Se i cicisbei del centrosinistra “moderato” e “riformista”, in particolare i superstiti dirigenti del Pd che tante arie di cultura di governo e professionalità politica ancora si danno, si fossero comportati come lui da sedici anni a questa parte, invece di invitarci ad abbassare i toni, a superare l’antiberlusconismo e a non demonizzare l’avversario (che al contrario ha sempre criminalizzato e diffamato chiunque gli desse fastidio), oggi Antonio Di Pietro con tutta probabilità coltiverebbe il suo campo a Montenero di Bisaccia mentre Berlusconi si godrebbe la vecchiaia ad Hammamet o in qualche altro paradiso fiscale e penale.
Degne di nota, visibili in altri video di youtube, anche le reazioni del ducetto e dei dignitari di regime alle parole di Di Pietro. Le deputatesse biondochiomate, in attesa della festa delle favorite prevista in serata a Palazzo Grazioli, lasciano l’aula in segno di disprezzo; Angelino Alfano, prima di andare a rapporto da Mavalà Ghedini per gli ultimi ritocchi alle vergogne di giornata, tamburella nervoso con volto più bronzeo del solito; Giulio Tremonti cerca di tener calmo il principe sussurandogli paroline sottovoce; altri sugli scranni governativi scrutano il capo per sondarne gli umori e altri ancora, rigidi, tengono il volto chino e fingono di leggere in attesa che il brutto momento passi veloce.
Intanto dal lato destro dell’emiciclo i manipoli parlamentari, novelli cavalli di Caligola, figli di una legge elettorale infame e di un criterio selettivo che premia i mascalzoni pronti a qualsiasi bassezza – insultano e rumoreggiano per buttarla in vacca, per coprire le parole indicibili, in un ultimo, disperato tentativo di difesa del padrone cui devono tutto. Il padrone abituato alle adulazioni dei servi e agli ossequi degli oppositori ben educati, che maschera la livida insofferenza con gesti e mimica irridenti – proprio non sopporta che qualcuno, sotto i riflettori che pretende di controllare, in un’aula di quel parlamento che ritiene superfluo frequentare, lo chiami per nome e ricordi i suoi misfatti – e poi si gira verso l’uomo da cui si sente tradito e che sta cercando di distruggere per chiedere, ma per lui chiedere vuol dire ordinare, di interrompere l’orribile affronto. Invano, l’incantesimo è rotto.

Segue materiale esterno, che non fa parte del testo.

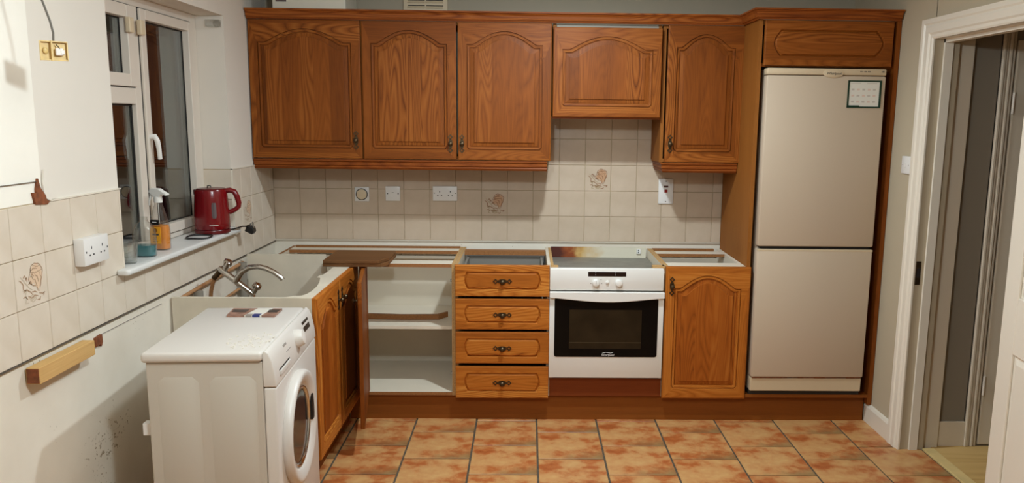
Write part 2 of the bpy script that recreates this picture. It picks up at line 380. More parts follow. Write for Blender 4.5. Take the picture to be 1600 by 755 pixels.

Checché ne dicano i commentatori morigerati, per i quali dire la verità senza giri di parole è da cafoni, fa bene Di Pietro: a un personaggio del genere non si deve alcun rispetto, se non quello dovuto alla carica istituzionale che indegnamente ricopre. Perché lui non rispetta, anzi cerca di intimidire e infangare chiunque risulti d’intralcio ai suoi interessi privati e illeciti. Non è un self made man, nè un uomo di Stato. Ma un avido e prepotente tipetto, un individuo amorale terrorizzato dalla verità, con velleità da monarca, che sfrutta le istituzioni per evitare la galera, che deve tutto alla corruzione della politica e al potere manipolatorio dei media: così andava e va trattato. Ha un passato talmente inconfessabile, ha costruito un ambiente a tal punto asfittico e ipocrita, che basta un accenno alla verità, a una parte della verità dei fatti documentati, per denudarlo.
Pochi, troppo pochi – nella politica, nel giornalismo, nella cosiddetta classe dirigente – hanno osato farlo in pubblico e in questa viltà sta il nucleo del caso Italia.